Tuesday, July 01, 2008

Set Blog To Maximum Rationalization!

It's a well known fact amongst people with brain-stems that in every consumer transaction there is a winner and a loser. If you are NOT a multi-national, multi-billion dollar corporation, well the odds are pretty good that you're not the winner, either. But, even among the broad spectrum of bad deals, the initial offering of the iPhone had to be the worst.

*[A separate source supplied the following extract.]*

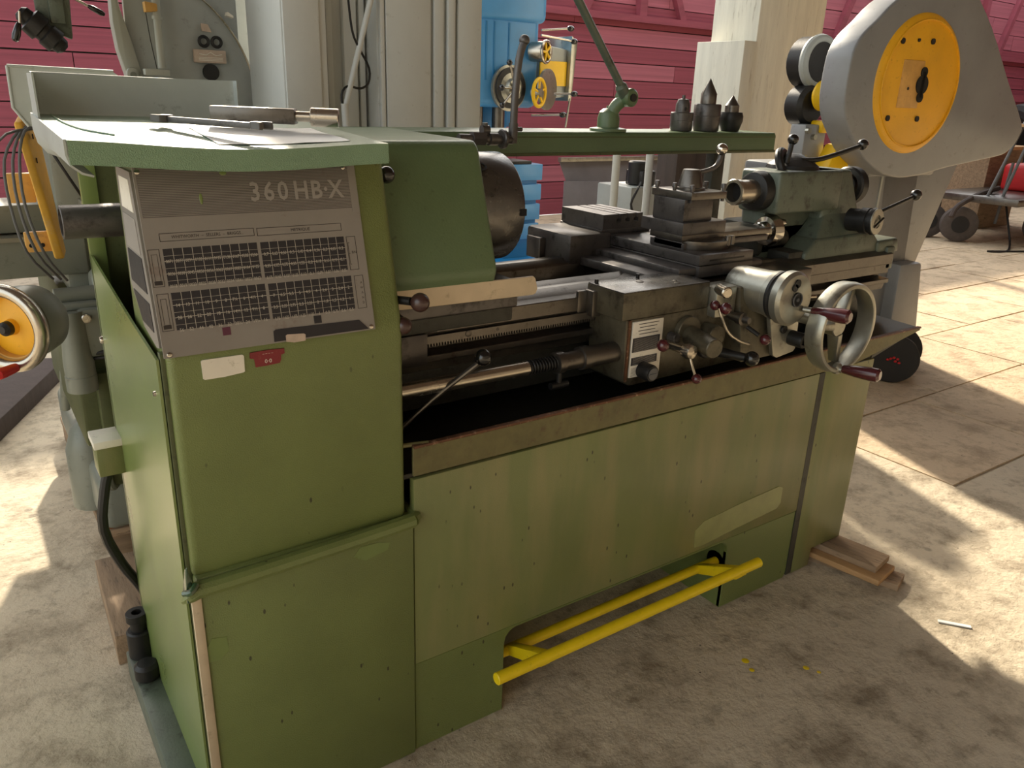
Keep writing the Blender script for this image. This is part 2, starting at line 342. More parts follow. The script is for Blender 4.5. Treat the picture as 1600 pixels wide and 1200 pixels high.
# ================================================================ the building
def shell():
    fl = single('floor', MB().box(-7, 3.2, -6, 8.4, -0.12, 0).box(3.2, 19, -6, 1.35, -0.12, 0).box(3.2, 19, 1.35, 8.4, -0.12, -0.008), 'concrete', kind='structure')
    # old paving slabs to the right, each one its own piece
    ms = MB().box(-0.5, 0.5, -0.5, 0.5, -0.05, 0.0, 0.0)
    t = bmesh.new(); t.free()
    first = None; y = 1.36; row = 0
    while y < 8.25:
        h = random.choice((0.60, 0.66, 0.7)); x = 3.22+(0.0 if row % 2 else -0.45)
        while x < 15.2:
            w = random.uniform(0.95, 1.3) if y < 4.6 else random.uniform(1.2, 1.7)
            x0 = max(x, 3.205)
            if x+w-x0 > 0.15:
                sc = (x+w-x0-0.014, min(h, 8.38-y)-0.014, 1)
                lo = (x0+(x+w-x0)/2, y+min(h, 8.38-y)/2, random.uniform(-0.003, 0.001))
                ro = (random.uniform(-.003, .003), random.uniform(-.003, .003), random.uniform(-.006, .006))
                if first is None:
                    first = part('slab', MB().box(-0.5, 0.5, -0.5, 0.5, -0.012, 0.0), 'slab_concrete', fl, local=True)
                    first.location = lo; first.rotation_euler = ro; first.scale = sc
                else: share(first, fl, lo, ro, sc)
            x += w
        y += h; row += 1
    ms.bm.free()
    # back wall of painted boards
    WY = 8.4
    wb = single('wall_back', MB().box(-7, 10.8, WY, WY+0.12, 0, 3.0).box(10.8, 19, WY, WY+0.12, 0, 3.6), 'wood_dark', kind='structure')
    f1 = None; z = 0.0; r = 0; f2 = None
    while z < 3.55:
        h = 0.21 if z < 2.2 else 0.27; x = -7.0+(r % 3)*-0.9
        while x < 19:
            w = random.uniform(2.4, 3.8); x0 = max(x, -7); x1 = min(x+w, 19)
            if z+h > 3.04: x0 = max(x0, 10.8)
            if x1-x0 > 0.1 and x1 > -1:
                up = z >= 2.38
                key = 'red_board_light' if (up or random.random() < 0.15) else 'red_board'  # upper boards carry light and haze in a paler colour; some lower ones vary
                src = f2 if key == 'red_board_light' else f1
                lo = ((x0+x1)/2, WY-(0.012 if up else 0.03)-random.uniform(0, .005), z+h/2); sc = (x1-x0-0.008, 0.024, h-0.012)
                if src is None:
                    src = part('board', MB().box(-.5, .5, -.5, .5, -.5, .5), key, wb, local=True); src.location = lo; src.scale = sc
                    if key == 'red_board_light': f2 = src
                    else: f1 = src
                else: share(src, wb, lo, (random.uniform(-.01, .01), random.uniform(-.0015, .0015), 0), sc)
            x += w
        z += h; r += 1
    st = None                                              # studs and braces of the upper half
    for i, x in enumerate([-0.6, 0.9, 2.6, 4.3, 6.0, 7.7, 9.4, 11.1, 12.8, 14.5, 16.2]):
        b = part('stud', MB().box(-.06, .06, -.05, .05, 0, 0.56), 'red_board', wb, local=True) if st is None else share(st, wb)
        st = st or b; b.location = (x, WY-0.075, 2.45); b.rotation_euler = (0, 0, 0)
        d = share(st, wb, (x+0.75, WY-0.07, 2.45), (0, math.radians(-26 if i % 2 else 30), 0), (0.8, 0.8, 1.1)) if x < 9 else share(st, wb, (x+0.75, WY-0.07, 2.45), (0, math.radians(24), 0), (0.9, 0.9, 2.0))
        if x > 9: b.scale = (1, 1, 2)
    part('rail', MB().box(-7, 19, WY-0.13, WY-0.03, 2.38, 2.46), 'red_board', wb)
    part('rail', MB().box(9.8, 19, WY-0.22, WY-0.1, 1.66, 1.79), 'red_board', wb)
    # side wall far right, unseen roof stopped short to let sun and sky light in, unseen rear wall
    single('wall_right', MB().box(19, 19.1, -6, 8.5, 0, 5.2), 'red_board', kind='structure')
    single('ceiling', MB().box(-4.2, 19, -6, 4.4, 5.2, 5.3), 'ceiling_dark', kind='structure')
    single('wall_front', MB().box(-7, 19, -6.1, -6, 0, 5.2), 'wall_pale', kind='structure')  # unseen; taken up to the roof to keep light off the front faces
shell()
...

Which is why it's a little strange that a site that so often publishes useful, level-headed advice, has just posted a huge piece of rationalization from one of their writers. Not that we've got anything else to say about the iPhone. We've been there already.

Friday, June 27, 2008

Zines + Time + Internet = Blogs

As someone who was very interested in zines back in the day, I thought this Essay by Tim W. Brown was pretty interesting:

"Originally static web pages, e-zines swiftly got more sophisticated until the arrival of the Web 2.0 paradigm, which has now made publishing a two-way street. The blog scene was born, and bloggers largely carry the flag of self-expression despite the continued presence of e-zines."

Thursday, June 26, 2008

Justify My OS

Gizmodo writer doesn't still uses Windows because he's uses Windows. There, I just saved you some time.

Link via Chaos Theory

Wednesday, June 25, 2008

The Irony Expo

So, today we were given a free, plastic lunch-pail by a health insurance company rep. And it smells like a new shower curtain. Thanks, health insurance company!

Tuesday, June 24, 2008

Book-throwers' Anonymous

From the Times Online, several admission of book-tossing -- of which, this is but one:

Daisy Goodwin: "Patricia Cornwell [...] I threw her last book off a boat."

Good grief, people. I've run into books I didn't like, too, but none that have ever inspired me to waste the effort required to throw them. I close them gently, put them down, and abandon them on a bus, like unwanted children.

Monday, June 23, 2008

Review Proof

Mark Lawson:

"[...] [D]istributors and publicists are now increasingly trying to stop newspaper reviewers from seeing certain movies before the public does. These embargoes prevent daily critics (whose pieces traditionally appear on Thursday or Friday mornings) from noticing the films at all and force weekend writers to rush to multiplexes at lunchtime before their usual Friday night deadlines."

It's funny that movie studios spend almost a year lobbing unimpeded, high-intensity marketing at consumers, all of which could (apparently) be undone by a negative, Thursday-morning review. Maybe critics are super-powerful beings.

Friday, June 13, 2008

New Word Watch

From the comic "Able and Baker," an new word: Disasterisk.